The water of this favorite river is dark and muddy, cool with run-off and the deepest part of night, swirling with the grime of a thousand troughs, the mysteries of at least a hundred other limestone-lined valleys. The familiar strain across my shoulders, I paddle in circles, whipping s-turns, run back up rapids, flippantly throw water at familiar tubers. We drink beer and explore beaches and collect stones and trade philosophies. The sun beats down and they are in love and the sky is blue and life is beautiful.

This is where I am, where I find myself. Skipping a day of fishing, I seek out memories as only a fool might, piling miles on like a fat kid M&Ms on Halloween. A slight tailwind makes for a perfect forty, two hours flying by in the company of a red-tailed hawk, a shy fawn, several Amish buggies. The town, once home, is unchanged as ever, even as everything is different; smiles and familiar hellos vie for attention with the new construction and re-designed river. The trails are familiar and comforting, as I put in a few miles, another week's century-mark completion; the river is a new labyrinth, a puzzle to work over. The full day kayak in a couple of hours, silently sliding by loons, turtles, jumping fish, sun-kissed towers of stone and winding sandbars, and I unwrap the first layer. The sun calls me her own, and love spreads across my shoulders. Back on the bike, I glide across ridges, dip in and out of valleys and the river's path. The summer's flooding has wrought awesome destruction; even now, much later, bridges lie in ruins, whole trees uprooted to marshes or corn fields. Back just as evening comes on, the campfire is stoked, and the night stretches ahead: beer to drink, fish and corn and potatoes to grill. The river roars and turns and burbles past, and I play with the dogs and try spearfishing and trade more conversation. Stories and philosophies make fine currency, and the rising moon sees us fat with happiness and rich with new wealth. Full and bright, she floats above the bluff and lights the glorious river and prairie flat; it is getting late, and with business to attend to in the cities, the bike once more beckons.

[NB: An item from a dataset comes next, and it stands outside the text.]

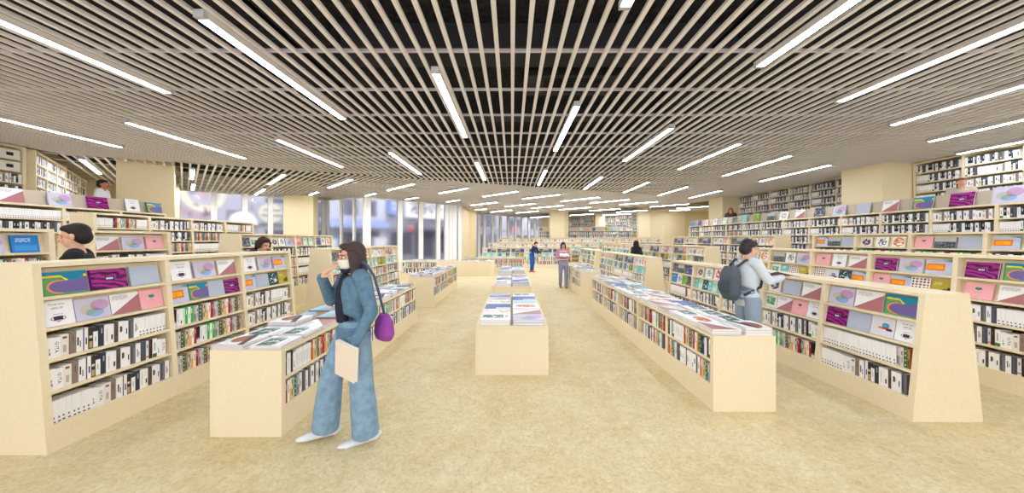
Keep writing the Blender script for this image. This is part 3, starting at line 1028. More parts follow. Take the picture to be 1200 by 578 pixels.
L3.spines(0, 0, V8 + ['c16', 'c15', 'c13', 'c14', 'c18', 'c12', 'c10', 'c15', 'c13', 'c12', 'c18', 'c11']).spines(0, 1, V8 + COLH)
L3.spines(1, 0, MONO + MONO2).spines(1, 1, DARK).spines(1, 2, V8 + ['v'] * 4 + COLH * 2).spines(1, 3, DARK)
L3.spines(2, 0, MONO).spines(2, 1, ['m15', 'c10', 'c8', 'c15', 'c13', 'c12'] * 4).spines(2, 2, V8 * 3).spines(2, 3, DARK)
L3.spines(3, 0, V8 + ['v'] * 4 + COLH).spines(3, 1, DARK).spines(3, 2, V8 * 2 + COLH)
L4 = Case('tall ledge bookcase along the left walkway with a grey felt rail on top', 'left ledge bookcase', -8.9, 2.75, 90, 6, 8, 2.32, .64, .08, plinth=.3)
for b in range(6):
    L4.spines(b, 0, [MONO, DARK, MONO[:12] + V8 * 2, V8 * 3, MONO, DARK][b]).spines(b, 1, [DARK, DARK, MONO, DARK, V8 * 3, MONO][b])
TL = Case('low two-shelf table case of books at the front left, piles of books on top', 'left front table', -1.925, 2.77, 90, 4, near='left', cat='display table', name='display_table', **LOWT)
TL.U = .96
TOP1 = ['m9', 'm10', 'm19', 'm1'] + ['c2'] * 7 + ['c15', 'c13', 'c12', 'c11', 'c18', 'c17', 'c15', 'c9', 'c13', 'c12', 'c10', 'c15', 'c14', 'c13']
BOT1 = ['c15', 'c14', 'c13', 'c12', 'c10', 'c8'] + ['m16', 'm15', 'm1', 'm15', 'm13', 'm12', 'm16', 'm9', 'm5', 'm17', 'm10', 'm15']
TOP2 = ['c12', 'c8', 'c12', 'c14', 'c15', 'c11', 'c8', 'c10', 'c13', 'c15', 'c16', 'c15', 'c2', 'c2', 'c2', 'c2', 'c5']
BOT2 = ['m1', 'm15', 'm16', 'm9', 'm13', 'm15', 'm10', 'm17', 'm16', 'm12', 'm15', 'm1', 'm9', 'm16']
TL.spines(0, 0, TOP1).spines(0, 1, BOT1).spines(1, 0, mix(3, 30, ['c12', 'c8', 'c17', 'c9', 'c15', 'c14'])).spines(1, 1, BOT2)
TL.spines(2, 0, ['c12', 'c14', 'c17', 'c8', 'c2', 'c4', 'c12', 'c17', 'c18', 'c2', 'c5', 'c5', 'c18'] + ['c12'] * 3).spines(2, 1, BOT2).spines(3, 0, TOP1[2:]).spines(3, 1, BOT2[3:] + ['m1', 'm9'])
TLB = Case('low two-shelf table case further along the left aisle, book piles on top', 'second left table', -1.93, 8.06, 90, 4, near='left', cat='display table', name='display_table', U=.86, **LOWT)
for b in range(4):
    TLB.spines(b, 0, [TOP1[2:], TOP2, ['c4'] * 3, ['c12', 'c18', 'c5', 'c2', 'c17'] * 3][b], stop=(1, 1, .2, 1)[b]).spines(b, 1, [BOT2, BOT2[6:] + BOT1, ['c8'] * 2, BOT1][b], stop=(1, .9, .15, 1)[b])
# ---- the front cases, right (their left end as one faces them is the far end)
R1 = Case('long leaning four-shelf bookcase at the front right with a blank end panel', 'right front bookcase', 3.62, 7.71, -90, 5, 4, 1.164, .64, .12, near='right', U=.943)
R1.covers(4, 0, ['pastel', 'diag', 'blob'], 1.15).covers(4, 1, ['wave', 'plain', 'bird', 'note'])
R1.spines(4, 2, V8 * 3 + COLH).spines(4, 3, V8 + MONO)
R1.covers(3, 0, ['dog', 'plain', 'diag']).covers(3, 1, ['fern', 'diag', 'pink', 'note'])
R1.spines(3, 2, MONO + MONO2).spines(3, 3, ['c12', 'c13', 'c14', 'c15', 'c1', 'c2', 'c3', 'c4', 'c5', 'c6', 'c5', 'c8', 'c9', 'c10', 'c11', 'c12', 'c13', 'c14', 'c12', 'c15', 'c16'])
R1.covers(2, 0, ['sky', 'azure', 'plain']).covers(2, 1, ['rose', 'fern', 'diag', 'note'])
R1.spines(2, 2, MONO + MONO2).spines(2, 3, V8 + COLS + COLH)
R1.covers(1, 0, ['dog', 'boat', 'redfig']).covers(1, 1, ['aqua', 'mint', 'teal', 'aqua', 'mint', 'aqua'])
R1.spines(1, 2, MONO + MONO2).spines(1, 3, DARK)
R1.covers(0, 0, ['dusk', 'city', 'dusk', 'cobalt']).covers(0, 1, ['azure', 'boat', 'meadow', 'dusk'])
R1.spines(0, 2, ['v'] * 22 + ['m12', 'c15', 'c2']).spines(0, 3, DARK)
RB = Case('leaning four-shelf bookcase with a blank end panel, further along the right row', 'second right bookcase', 3.62, 13.9, -90, 5, 4, 1.164, .64, .12, near='right')
for b in range(5):
    RB.covers(b, 0, [['dog', 'ink', 'fox'], ['boat', 'redfig', 'dog'], ['dusk', 'city', 'cobalt'], ['dusk', 'city', 'cobalt'], ['ink', 'boat', 'redfig', 'fox']][b]).covers(b, 1, [['azure', 'mint', 'aqua'], ['aqua', 'aqua', 'mint'], ['azure', 'boat', 'meadow', 'dusk'], ['azure', 'boat', 'meadow', 'dusk'], ['mint', 'aqua', 'aqua', 'mint', 'aqua']][b])
    RB.spines(b, 2, [DARK, MONO, ['v'] * 24, ['v'] * 24, MONO][b]).spines(b, 3, [DARK, COLS, DARK, MONO, DARK][b])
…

This is where I am, where I find myself. The moonlight filters through the woods both serene and eerie as I clamber back up the bluff, over dead trees and downed limbs, carrying bike and gear, shoulders delightfully aching, alive with the blood pouring through my veins. Back on the road, I float from one county to another. There is only I, no others, underneath the observing moon. Nature pays me no mind: there is only life in this full night, breath and space, time immaterial. Simplicity spreads calm and comfort in the night; there is only what there is, no more, no less, and I lay on the road and drift, untethered, into the stars. A barred owl calls, and we exchange greetings; a baby screams, and a bunny is someone's dinner. The breeze is cool, the air damp, and I soak into the earth, am loam. Eventually the bike calls me back, and as black fades to purple to pink to orange to dawn, morning races on, the earth becoming an oven once more. Prairie grasses and cornfields still dot the rolling countryside, but water towers begin to gather on the horizon, and before long, I find myself back in the suburbs of golf course subdivisions and Starbucks commuters. I long to turn and flee, live life on the road, out of a backpack on a bike, but, damning the responsibility that carries me forward, soon find myself nearing the city, only two bridges and ten miles standing between wondering wanderer and young professional. Despite cramping wrists and trembling fingers, I push on, driving harder, faster, farther. nearly three hundred miles after last sleeping, I finally trip on the fine ridge line between fatigue and focus, careening through a corner and into the underbrush. No real damage is down – and the superficial level, I am just a little dirtied up – but I know my velocity, and how this body bruises. These bruises will linger, deep and hidden. I am proud of the aches I gather, and count it further accomplishment. We are who we make ourselves to be.

I am home now, I suppose, as home as the wondering, wondering journeyman soul may ever be. Another trip in the books: three and a half days, four hundred and seventy miles on the bike, six hours on the river, a bit of running, a bit of beer, a lot of sun, a lot of sights, a lot of friends. It is the company that I hold dearest, the people and places and the still pulse of the earth that has no need of me but tolerates my presence anyways. This is where I am. Where are you?